We've also made his meat loaf. It has a lot of ingredients in it and the glaze is different but it was really good, too. If you make it make sure you don't over bake it (like we did)! There's nothing worse than dried out meat loaf.


  1. You are sitting there by the ocean, eating chocolate chip cookies, while I'm struggling with "bobbles", making one every six stitches in this row of knitting. By the time I get to the end of the row, I will have made 25 to 30 bobbles.

    I hope someone will make me one of these cookies some day. I'll probably still be making bobbles!

  2. I love Alton Brown's recipes. I've gotten a bit tired of his silly skits woven into the shows, but the recipes are usually worth enduring them. I've seen the chocolate chip cookie show a couple times. His sugar cookies are my favorites. I also use kosher salt almost exclusively because of AB.

    I think America's Test Kitchens meat loaf recipe is the best one I've ever eaten. It has a tablespoon of unflavored gelatin in it, and a great texture. Richard should try that show -- Saturday afternoons on PBS. It's my favorite cooking show.

  3. I have done some research about salt types and it seems the only difference is in texture. Table salt is very fine and is prefered by bakers. Kosher and sea salts are more coarse grained and preferred when adding to things where you wish to draw moisture from something, such as meats.

    Chemically they are the same. In fact, kosher salt can be made from sea salt or table salt. Check out this link.

    It looks like you should use 3 times as much kosher salt to equal the same amount of table salt, or in the case of AB's recipes, when using table salt use 1/3 the amount of kosher salt he calls for.

    The thing that made all the difference in the cookies was the use of bread flour. We have always just used all purpose flour previously. It made a huge difference.

  4. The first AB recipe I ever made was his French Onion soup. I didn't care for it but since then I've made quite a few things from his show. I even have a pottery slow cooker like his. I made a temperature control for mine.

    His baby back ribs are very good.

  5. It looks like you are in the same spot you were in last year.

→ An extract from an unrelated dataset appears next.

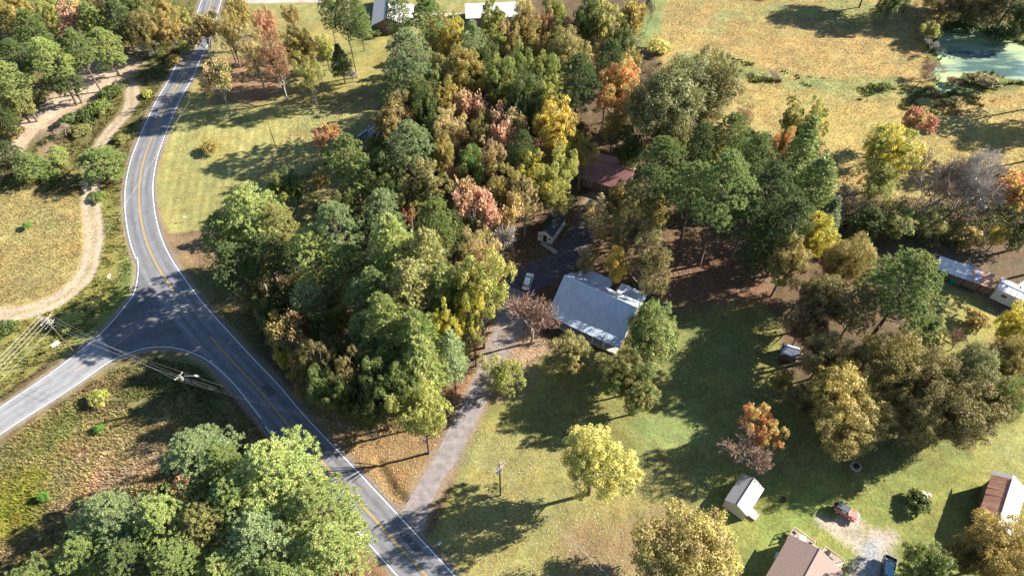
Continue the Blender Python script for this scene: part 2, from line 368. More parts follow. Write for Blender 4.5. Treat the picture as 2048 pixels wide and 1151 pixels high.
ZONES = [  # polygon in photograph pixels, colour, edge softness m, noise m
 ([(-900, -300), (470, -300), (420, 40), (330, 200), (262, 330), (255, 450), (275, 560), (150, 690), (-300, 960), (-900, 1300)], (.19, .165, .075), 2, 3),
 ([(-300, 372), (60, 385), (182, 384), (193, 440), (187, 500), (160, 557), (110, 597), (50, 617), (-300, 625)], (.40, .31, .15), 1, 1.5),
 ([(40, 400), (140, 420), (165, 500), (120, 560), (20, 580), (-100, 520)], (.38, .31, .15), 4, 5),
 ([(188, 384), (240, 384), (262, 500), (262, 580), (200, 650), (0, 790), (-200, 900), (-200, 660), (60, 628), (170, 572), (202, 500)], (.27, .24, .095), 1.5, 2),
 ([(236, 384), (252, 384), (268, 520), (262, 580), (205, 655), (100, 735), (98, 722), (190, 645), (240, 560), (250, 480)], (.22, .24, .09), 1, 1),
 ([(195, 100), (275, 98), (292, 125), (270, 150), (215, 190), (160, 222), (115, 255), (60, 275), (35, 250), (90, 195), (150, 155)], (.50, .38, .28), 2, 2),
 ([(60, 262), (110, 258), (115, 300), (100, 330), (70, 320), (75, 290)], (.28, .21, .15), 1.5, 2),
 # mown lawn by the curve
 ([(330, 255), (385, 165), (430, 205), (760, 200), (720, 330), (690, 420), (620, 450), (440, 455), (335, 468), (313, 420), (310, 350)], (.345, .315, .14), .8, .8),
 ([(335, 468), (440, 452), (470, 540), (400, 590), (352, 530)], (.27, .19, .12), 1.5, 2),
 ([(395, 590), (345, 520), (440, 520), (470, 600), (500, 690), (470, 670)], (.20, .17, .08), 1.5, 2),
 ([(385, 120), (420, 40), (500, 8), (780, 8), (780, 130), (770, 215), (430, 205), (388, 170)], (.30, .25, .12), 2, 3),
 ([(430, 120), (560, 105), (600, 190), (440, 200)], (.30, .19, .12), 3, 4),
 ([(610, 60), (780, 60), (760, 180), (650, 190), (640, 130)], (.34, .30, .125), 2, 3),
 ([(480, -60), (1060, -60), (1060, 75), (890, 90), (780, 60), (600, 40), (480, 10)], (.30, .285, .13), 1.5, 2),
 ([(480, -8), (645, -10), (645, 4), (480, 6)], (.55, .50, .45), .5, .3),
 ([(845, 23), (925, 26), (925, 31), (845, 29)], (.55, .50, .42), .4, .2),
 # right field
 ([(1300, 60), (1325, -200), (2400, -200), (2400, 330), (2100, 400), (1680, 400), (1600, 330), (1500, 270), (1400, 250), (1330, 150)], (.42, .315, .15), 3, 3),
 ([(1262, 100), (1285, 20), (1310, -40), (1350, -40), (1325, 40), (1300, 110)], (.26, .28, .12), 1.5, 2),
 ([(1350, 20), (1420, 10), (1470, 80), (1640, 120), (1800, 150), (1790, 165), (1600, 155), (1480, 125), (1400, 80)], (.43, .315, .155), 6, 10),
 ([(1560, 40), (1850, 80), (1850, 160), (1700, 165), (1560, 110)], (.44, .32, .155), 5, 12),
 ([(1330, 120), (1450, 115), (1600, 155), (1850, 175), (1850, 200), (1700, 200), (1560, 160), (1480, 160), (1400, 150)], (.30, .305, .135), 3, 6),
 ([(1400, 0), (1700, 0), (1820, 40), (1800, 60), (1560, 30), (1440, 50)], (.37, .345, .16), 5, 8),
 ([(1480, 180), (1600, 200), (1900, 230), (2100, 260), (2100, 330), (1700, 320), (1560, 250)], (.45, .35, .155), 6, 8),
 # woodland strip and yards at the right
 ([(1650, 400), (2300, 400), (2300, 560), (2060, 600), (1850, 600), (1700, 480)], (.17, .125, .085), 2, 3),
 ([(1880, 560), (1960, 590), (2000, 650), (1930, 720), (1860, 700)], (.30, .27, .11), 1.5, 1.5),
 # main yard
 ([(960, 830), (985, 790), (1010, 740), (1060, 690), (1200, 700), (1300, 640), (1320, 560), (1480, 560), (1560, 640), (1560, 760), (2048, 830), (2300, 850), (2300, 1500), (1100, 1500), (960, 1300), (850, 1080), (905, 935)], (.24, .23, .095), 1, 1.5),
 ([(1190, 540), (1300, 480), (1500, 460), (1560, 600), (1330, 620), (1290, 590)], (.24, .145, .10), 2, 4),
 ([(905, 935), (960, 850), (1100, 880), (1400, 900), (1380, 1000), (1200, 1060), (1100, 1200), (960, 1250), (860, 1080)], (.30, .27, .115), 2, 4),
 ([(1130, 1050), (1380, 1000), (1330, 1120), (1230, 1200), (1120, 1170)], (.29, .21, .12), 4, 5),
 ([(1240, 830), (1350, 800), (1420, 850), (1360, 940), (1280, 920)], (.26, .29, .12), 3, 4),
 ([(1370, 930), (2100, 900), (2100, 1300), (1700, 1300), (1420, 1100)], (.25, .26, .095), 3, 4),
 ([(1540, 960), (1620, 980), (1640, 1050), (1540, 1100), (1500, 1060)], (.22, .26, .09), 4, 7),
 ([(1950, 860), (2100, 830), (2100, 980), (1960, 950)], (.32, .30, .13), 3, 3),
 ([(1390, 640), (1480, 650), (1470, 720), (1400, 700)], (.215, .235, .09), 6, 6),
 ([(1380, 720), (1440, 725), (1430, 780), (1370, 770)], (.215, .235, .09), 6, 6),
 # leaf litter round the driveway mouth
 ([(560, 770), (700, 760), (880, 870), (900, 850), (830, 1005), (800, 1030), (700, 925)], (.33, .215, .115), 1.2, 2),
 ([(985, 640), (1075, 655), (1110, 690), (1050, 760), (1005, 800), (950, 760), (960, 700)], (.40, .28, .20), 1.2, 2),
 ([(890, 640), (960, 640), (960, 800), (900, 850), (870, 760)], (.30, .18, .12), 1.5, 2),
 ([(1050, 720), (1130, 720), (1100, 790), (1030, 800)], (.30, .29, .12), 2, 2),
 # rough corner at the lower left
 ([(-300, 1100), (-100, 960), (110, 810), (225, 735), (310, 712), (393, 725), (455, 780), (545, 885), (720, 1085), (820, 1200), (700, 1600), (-600, 1600)], (.35, .275, .15), 1, 1.5),
 ([(0, 890), (110, 815), (180, 790), (140, 880), (60, 930), (0, 960), (-100, 1000)], (.29, .27, .12), 1.5, 2),
 ([(0, 960), (80, 900), (100, 960), (60, 1050), (0, 1060), (-100, 1040)], (.30, .265, .08), 3, 4),
 ([(130, 900), (280, 870), (330, 960), (230, 1030), (130, 1000)], (.45, .33, .22), 4, 5),
 ([(690, 1070), (730, 1110), (800, 1200), (700, 1250), (620, 1100)], (.30, .17, .11), 1.5, 2),
 ([(225, 735), (310, 705), (400, 725), (460, 780), (420, 850), (300, 800), (200, 830)], (.20, .19, .09), 2, 3),
 # pond bank
 ([(1850, 60), (1900, 40), (2100, 60), (2100, 170), (1900, 195), (1860, 170)], (.19, .20, .08), 1.5, 2),
 # gravel yard of the lowest house
 ([(1645, 1040), (1700, 1045), (1735, 1080), (1790, 1075), (1790, 1110), (1760, 1160), (1740, 1240), (1690, 1240), (1708, 1110), (1690, 1070)], (.50, .43, .35), 1, 2),
 ([(1725, 1085), (1765, 1080), (1760, 1150), (1720, 1180)], (.46, .45, .45), 1, 1),
]
C = np.tile(np.array([.155, .11, .07]), (len(X), 1))
w1 = fbm(X, Y, 9, 3) - .5; w2 = fbm(X, Y, 2.2, 8) - .5
near = (np.abs(X) < 400) & (Y > -100) & (Y < 500)
idx = np.where(near)[0]; Xn = X[idx]; Yn = Y[idx]
Wd = (w1 * 1.4 + w2 * .8)[idx]
for pp, col, soft, nz in ZONES:
    P = poly_world([(p[0], max(p[1], -240)) for p in pp]); lo = P.min(0) - 12; hi = P.max(0) + 12
    s = (Xn > lo[0]) & (Xn < hi[0]) & (Yn > lo[1]) & (Yn < hi[1]); j = idx[s]
    if len(j) == 0: continue
    d = sdist(P, Xn[s], Yn[s]) + Wd[s] * nz * 2
    a = sm(d, -soft, soft)[:, None]
    C[j] = C[j] * (1 - a) + np.array(col) * a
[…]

Is that correct?

  6. Yep. This is the only camp host site in the park.

  7. I've learned something tonight. Robert uses sea salt exclusively in cooking, and has said that there is less sodium chloride, so it is less harmful to those on restricted diets.

    Any comments? Right or wrong?

  8. Mom, I am no expert and only know what I read, so take this with a grain of salt. :-) Chemically there is practically no difference between kosher salt, sea salt and table salt. They contain the roughly the same amounts of sodium chloride by weight, although sea salt does contain small amounts of additional chemicals that were dissolved in the sea water. Those chemicals may make a small difference in the taste, but that is not why it is used. The main difference is in the size and shape of the crystals and the grains because of they way they are produced. Sea salt and kosher salt have larger grains and therefore do not pack together as well as table salt. This results in different amounts of sodium chloride by weight in equal volumes of sea salt, kosher salt and table salt.

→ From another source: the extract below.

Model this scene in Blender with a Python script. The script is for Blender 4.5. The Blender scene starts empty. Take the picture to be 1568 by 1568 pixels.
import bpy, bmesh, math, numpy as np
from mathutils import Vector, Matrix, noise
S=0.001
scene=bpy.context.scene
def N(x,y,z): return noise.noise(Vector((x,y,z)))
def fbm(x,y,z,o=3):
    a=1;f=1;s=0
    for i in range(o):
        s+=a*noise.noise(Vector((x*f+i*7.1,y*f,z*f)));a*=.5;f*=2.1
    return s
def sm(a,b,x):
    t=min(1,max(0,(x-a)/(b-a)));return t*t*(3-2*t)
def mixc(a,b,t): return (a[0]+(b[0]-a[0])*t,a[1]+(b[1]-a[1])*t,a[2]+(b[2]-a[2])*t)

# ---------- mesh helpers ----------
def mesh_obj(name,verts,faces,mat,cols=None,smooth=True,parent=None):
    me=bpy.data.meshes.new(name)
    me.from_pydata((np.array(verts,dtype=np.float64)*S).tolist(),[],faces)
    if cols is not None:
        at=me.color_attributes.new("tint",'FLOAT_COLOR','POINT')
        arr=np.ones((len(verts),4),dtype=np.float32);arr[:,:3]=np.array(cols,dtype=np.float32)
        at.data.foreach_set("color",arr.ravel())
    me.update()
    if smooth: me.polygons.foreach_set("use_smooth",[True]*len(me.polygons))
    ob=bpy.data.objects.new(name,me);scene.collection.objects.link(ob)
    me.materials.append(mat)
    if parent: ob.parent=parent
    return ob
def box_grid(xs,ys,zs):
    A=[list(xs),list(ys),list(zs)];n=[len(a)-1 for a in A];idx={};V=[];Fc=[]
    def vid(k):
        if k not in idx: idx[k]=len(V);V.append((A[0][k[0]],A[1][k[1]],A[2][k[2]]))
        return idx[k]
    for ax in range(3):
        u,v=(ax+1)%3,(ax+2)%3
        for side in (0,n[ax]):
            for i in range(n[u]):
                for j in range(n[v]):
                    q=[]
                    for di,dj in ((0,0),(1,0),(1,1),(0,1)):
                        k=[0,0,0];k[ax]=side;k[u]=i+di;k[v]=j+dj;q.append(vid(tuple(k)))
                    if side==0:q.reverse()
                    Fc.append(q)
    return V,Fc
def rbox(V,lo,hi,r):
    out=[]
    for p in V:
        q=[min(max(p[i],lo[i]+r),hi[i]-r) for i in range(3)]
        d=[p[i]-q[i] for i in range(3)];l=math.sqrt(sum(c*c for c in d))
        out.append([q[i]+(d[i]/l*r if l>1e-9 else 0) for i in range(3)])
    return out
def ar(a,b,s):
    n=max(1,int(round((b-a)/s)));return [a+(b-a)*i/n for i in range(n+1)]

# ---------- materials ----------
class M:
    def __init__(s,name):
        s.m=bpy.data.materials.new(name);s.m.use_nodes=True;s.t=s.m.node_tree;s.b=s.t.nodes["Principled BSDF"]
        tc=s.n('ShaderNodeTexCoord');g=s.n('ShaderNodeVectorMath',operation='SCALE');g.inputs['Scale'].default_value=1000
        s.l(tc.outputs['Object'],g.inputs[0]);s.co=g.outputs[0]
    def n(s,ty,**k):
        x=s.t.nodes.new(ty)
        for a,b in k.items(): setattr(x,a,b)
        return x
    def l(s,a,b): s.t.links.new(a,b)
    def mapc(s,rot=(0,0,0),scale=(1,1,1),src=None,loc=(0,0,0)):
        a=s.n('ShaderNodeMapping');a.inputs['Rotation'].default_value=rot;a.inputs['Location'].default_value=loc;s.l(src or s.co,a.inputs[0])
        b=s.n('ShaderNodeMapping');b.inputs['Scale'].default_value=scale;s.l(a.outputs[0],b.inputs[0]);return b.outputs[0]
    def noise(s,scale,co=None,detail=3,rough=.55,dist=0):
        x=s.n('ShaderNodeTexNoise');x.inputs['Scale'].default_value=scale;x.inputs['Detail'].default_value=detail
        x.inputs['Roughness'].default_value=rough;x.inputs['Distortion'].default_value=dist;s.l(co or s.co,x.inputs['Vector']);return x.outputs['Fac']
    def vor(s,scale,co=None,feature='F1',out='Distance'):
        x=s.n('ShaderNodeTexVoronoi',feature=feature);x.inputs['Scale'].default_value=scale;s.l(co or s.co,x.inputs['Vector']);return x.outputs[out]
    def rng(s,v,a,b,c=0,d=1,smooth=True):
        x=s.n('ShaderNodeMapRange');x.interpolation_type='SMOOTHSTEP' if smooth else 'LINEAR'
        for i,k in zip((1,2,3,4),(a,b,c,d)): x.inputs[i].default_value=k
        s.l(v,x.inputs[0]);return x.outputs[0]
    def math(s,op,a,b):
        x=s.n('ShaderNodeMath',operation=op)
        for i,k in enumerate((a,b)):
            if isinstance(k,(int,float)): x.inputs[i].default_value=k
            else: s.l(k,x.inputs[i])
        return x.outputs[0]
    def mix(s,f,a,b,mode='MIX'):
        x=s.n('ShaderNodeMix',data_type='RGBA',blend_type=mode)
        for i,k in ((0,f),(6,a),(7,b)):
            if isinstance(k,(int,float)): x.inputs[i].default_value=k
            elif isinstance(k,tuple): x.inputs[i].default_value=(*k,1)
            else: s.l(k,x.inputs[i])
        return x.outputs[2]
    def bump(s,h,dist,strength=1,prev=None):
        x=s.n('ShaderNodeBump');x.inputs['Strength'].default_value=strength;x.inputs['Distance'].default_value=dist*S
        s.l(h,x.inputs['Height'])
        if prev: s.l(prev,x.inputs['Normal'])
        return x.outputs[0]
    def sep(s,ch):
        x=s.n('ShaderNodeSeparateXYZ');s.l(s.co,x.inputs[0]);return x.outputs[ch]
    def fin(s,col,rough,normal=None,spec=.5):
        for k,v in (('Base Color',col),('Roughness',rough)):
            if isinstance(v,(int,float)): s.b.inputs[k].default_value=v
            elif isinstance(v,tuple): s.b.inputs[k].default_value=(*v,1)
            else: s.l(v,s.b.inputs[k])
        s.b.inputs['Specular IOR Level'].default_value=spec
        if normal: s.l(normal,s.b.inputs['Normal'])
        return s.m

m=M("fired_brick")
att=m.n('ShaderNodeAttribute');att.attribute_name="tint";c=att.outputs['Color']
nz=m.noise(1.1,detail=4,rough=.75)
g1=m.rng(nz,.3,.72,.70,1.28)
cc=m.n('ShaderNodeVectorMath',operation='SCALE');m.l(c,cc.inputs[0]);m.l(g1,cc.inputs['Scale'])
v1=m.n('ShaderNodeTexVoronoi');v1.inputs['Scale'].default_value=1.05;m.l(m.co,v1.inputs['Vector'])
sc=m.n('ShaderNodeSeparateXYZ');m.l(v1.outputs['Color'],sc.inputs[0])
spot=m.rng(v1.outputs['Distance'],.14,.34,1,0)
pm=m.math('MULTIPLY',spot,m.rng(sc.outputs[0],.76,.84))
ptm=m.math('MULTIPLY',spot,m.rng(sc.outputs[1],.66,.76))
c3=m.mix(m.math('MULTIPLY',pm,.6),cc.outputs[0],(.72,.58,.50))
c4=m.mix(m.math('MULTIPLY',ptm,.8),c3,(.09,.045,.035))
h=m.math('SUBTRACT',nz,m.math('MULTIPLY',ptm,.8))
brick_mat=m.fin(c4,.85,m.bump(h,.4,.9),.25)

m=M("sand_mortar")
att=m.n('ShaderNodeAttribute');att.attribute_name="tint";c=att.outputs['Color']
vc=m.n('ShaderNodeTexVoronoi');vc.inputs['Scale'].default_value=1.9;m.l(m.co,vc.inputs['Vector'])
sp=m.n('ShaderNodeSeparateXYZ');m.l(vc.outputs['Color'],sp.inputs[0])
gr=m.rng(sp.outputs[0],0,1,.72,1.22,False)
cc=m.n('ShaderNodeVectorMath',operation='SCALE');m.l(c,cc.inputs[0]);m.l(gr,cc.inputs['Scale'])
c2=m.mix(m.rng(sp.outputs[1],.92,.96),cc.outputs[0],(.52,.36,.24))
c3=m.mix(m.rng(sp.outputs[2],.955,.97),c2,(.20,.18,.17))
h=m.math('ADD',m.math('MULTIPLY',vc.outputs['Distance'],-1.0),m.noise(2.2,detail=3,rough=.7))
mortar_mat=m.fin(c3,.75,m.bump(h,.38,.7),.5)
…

    An extreme analogy would be the difference between table sugar and cotton candy. They both contain exactly the same ingredients and when measured by weight, the same amount of sugar. However, when measured by volume the cotton candy contains much less.

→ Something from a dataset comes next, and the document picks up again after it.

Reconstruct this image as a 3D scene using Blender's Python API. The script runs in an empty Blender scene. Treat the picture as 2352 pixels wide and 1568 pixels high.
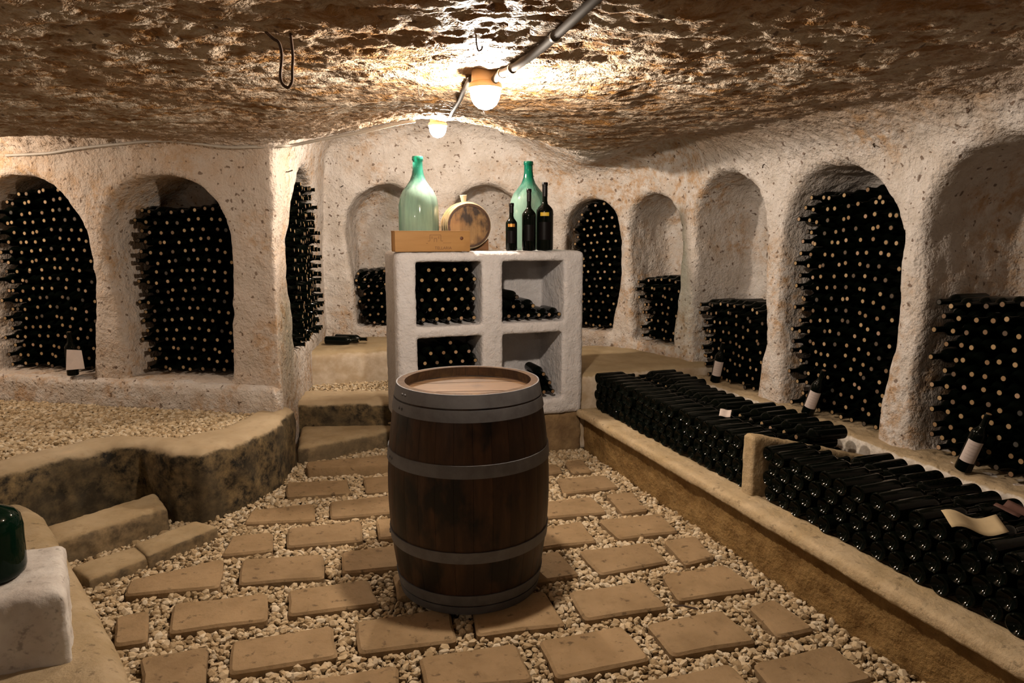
import bpy, math, random
import numpy as np
from mathutils import Matrix, Vector

random.seed(7)
rng = np.random.default_rng(11)
SC = bpy.context.scene
COL = SC.collection

# ------------------------------------------------------------------ camera, world, exposure
cam_d = bpy.data.cameras.new('camera')
cam = bpy.data.objects.new('camera', cam_d)
COL.objects.link(cam)
cam.location = (0, 0, 1.55)
cam.rotation_euler = (math.radians(90 - 8.9), 0, 0)
cam_d.sensor_width = 36.0
cam_d.lens = 36.0 * 1600.0 / 2352.0
cam_d.clip_start = 0.05
SC.camera = cam

world = bpy.data.worlds.new('cellar_world')
SC.world = world
world.use_nodes = True
world.node_tree.nodes['Background'].inputs[0].default_value = (1.0, 0.8, 0.6, 1)
world.node_tree.nodes['Background'].inputs[1].default_value = 0.0

SC.view_settings.view_transform = 'Standard'
SC.view_settings.look = 'None'
SC.view_settings.gamma = 1.0
SC.view_settings.use_curve_mapping = False
SC.view_settings.exposure = 0.0
SC.cycles.max_bounces = 6
SC.cycles.diffuse_bounces = 2
SC.cycles.glossy_bounces = 3

LAMP_COL = (1.0, 0.85, 0.70)
LAMP_SPEC = [  # x, y, z of the mounting point under the ceiling, watts, label
    (-0.10, 2.72, 2.132, 120.0, 'lit ceiling lamp hanging right above the upright barrel'),
    (-0.49, 4.76, 2.295, 112.0, 'lit ceiling lamp at the back, above the white masonry shelves'),
    (-3.75, 4.15, 2.13, 48.0, 'lit ceiling lamp near the left wall niches'),
    (-2.0, -0.8, 2.20, 24.0, 'lit ceiling lamp on the entrance side of the cellar'),
]

# room axes: U along the paving rows, V along the trough
PSI = math.radians(19.0)
cU, sU = math.cos(PSI), math.sin(PSI)


def W(u, v, z=0.0):
    return Vector((u * cU - v * sU, u * sU + v * cU, z))


DU = Vector((cU, sU, 0))
DV = Vector((-sU, cU, 0))


# ------------------------------------------------------------------ noise and meshing helpers
_perm = np.random.default_rng(3).permutation(256).astype(np.int32)
_perm = np.concatenate([_perm, _perm, _perm])
_grad = np.random.default_rng(5).normal(size=(256, 3))
_grad /= np.linalg.norm(_grad, axis=1)[:, None]
_grad = _grad.astype(np.float32)


def perlin(P):
    P = np.asarray(P, dtype=np.float32)
    I = np.floor(P).astype(np.int32)
    f = P - I
    I &= 255
    u = f * f * f * (f * (f * 6 - 15) + 10)
    out = 0
    for dx in (0, 1):
        wx = u[:, 0] if dx else 1 - u[:, 0]
        for dy in (0, 1):
            wy = u[:, 1] if dy else 1 - u[:, 1]
            for dz in (0, 1):
                wz = u[:, 2] if dz else 1 - u[:, 2]
                h = _perm[_perm[_perm[I[:, 0] + dx] + I[:, 1] + dy] + I[:, 2] + dz]
                g = _grad[h]
                d = g[:, 0] * (f[:, 0] - dx) + g[:, 1] * (f[:, 1] - dy) + g[:, 2] * (f[:, 2] - dz)
                out = out + wx * wy * wz * d
    return out * 1.5


def fbm(P, scale, octaves=3, gain=0.5):
    P = np.asarray(P, dtype=np.float32)
    s = np.array(scale, dtype=np.float32)
    out = 0
    a = 1.0
    for k in range(octaves):
        out = out + a * perlin(P * s * (2.03 ** k) + 17.3 * k)
        a *= gain
    return out


def surface_nets(F, org, h):
    ins = F < 0
    nx, ny, nz = F.shape
    cnt = np.zeros((nx - 1, ny - 1, nz - 1), np.uint8)
    for dx in (0, 1):
        for dy in (0, 1):
            for dz in (0, 1):
                cnt += ins[dx:nx - 1 + dx, dy:ny - 1 + dy, dz:nz - 1 + dz]
    act = (cnt > 0) & (cnt < 8)
    I, J, K = np.nonzero(act)
    idx = np.full(act.shape, -1, np.int32)
    idx[I, J, K] = np.arange(len(I))
    c = {}
    for dx in (0, 1):
        for dy in (0, 1):
            for dz in (0, 1):
                c[dx, dy, dz] = F[I + dx, J + dy, K + dz].astype(np.float32)
    acc = np.zeros((len(I), 3), np.float32)
    n = np.zeros(len(I), np.float32)
    keys = list(c)
    for a in keys:
        for ax in range(3):
            if a[ax] == 1:
                continue
            b = list(a); b[ax] = 1; b = tuple(b)
            fa, fb = c[a], c[b]
            m = (fa < 0) != (fb < 0)
            t = np.where(m, fa / np.where(m, fa - fb, 1), 0)
            p = np.array(a, np.float32)[None, :].repeat(len(I), 0)
            p[:, ax] = t
            acc += p * m[:, None]
            n += m
    V = (acc / n[:, None] + np.stack([I, J, K], 1)) * h + np.array(org, np.float32)
    faces = []
    for ax in range(3):
        sl0 = [slice(None)] * 3; sl1 = [slice(None)] * 3
        sl0[ax] = slice(0, -1); sl1[ax] = slice(1, None)
        s0, s1 = ins[tuple(sl0)], ins[tuple(sl1)]
        e = s0 != s1
        b, d = [q for q in range(3) if q != ax]
        sl = [slice(None)] * 3
        sl[b] = slice(1, -1); sl[d] = slice(1, -1)
        e = e[tuple(sl)]
        A = np.stack(np.nonzero(e), 1)
        if len(A) == 0:
            continue
        A[:, b] += 1; A[:, d] += 1
        flip = s0[A[:, 0], A[:, 1], A[:, 2]]
        q = []
        for (ob, od) in ((0, 0), (1, 0), (1, 1), (0, 1)):
            B = A.copy(); B[:, b] -= ob; B[:, d] -= od
            q.append(idx[B[:, 0], B[:, 1], B[:, 2]])
        q = np.stack(q, 1)
        if ax == 1:
            flip = ~flip
        q[flip] = q[flip][:, ::-1]
        faces.append(q)
    Q = np.concatenate(faces)
    return V, Q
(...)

    When baking it is desirable to dissolve the salt completely into the batter so table salt works better in that instance. The smaller crystals and grains dissolve more easily and completely. When seasoning table food, or using salt for its dehydrating properties, the larger crystals of the sea salt or kosher salt have advantages.

    If Robert is placing sea salt in your table salt shakers he is essentially tricking you into using less sodium chloride because there is only about 1/3 the amount in the salt you shake onto your food. That is probably a good thing.

    The main reason cooks like it better is because the little grains of kosher or sea salt are larger crystals and therefore cause a more salty pop when one of those grains hits your tongue. It is not so easily dissolved into the liquids present and the larger grain or crystal hits more taste buds on your tongue. This causes your taste senses to get the salty flavor you enjoy from much less salt.

    We have a salt grinder that has sea salt in it. We have been using it for several years for everything except baking. I quickly learned that I must put much more salt by volume on some things than I would if I were using table salt in order to season it to my taste properly. Popcorn is a prime example. It always looks and feels like I am grinding way too much on, but it takes that much to make it taste right. When I use popcorn salt, which is ground even more finely than table salt, I find I have to use it very sparingly.

    As I said, take this all with a grain of salt. Sorry. I couldn't resist saying that again. :-)

  9. Parts is parts and salt is sodium chloride. Or something like that.

  10. Robert uses it only in cooking. We have regular salt on the tables. after all this talk about salt, we are all going to need a good diuretic to get it out of our system!

  11. Happy birthday, Dianna! I hope you get something yummy to help you celebrate today, whether chocolate chip cookies or cake, or some other decadent dessert. Have a great day.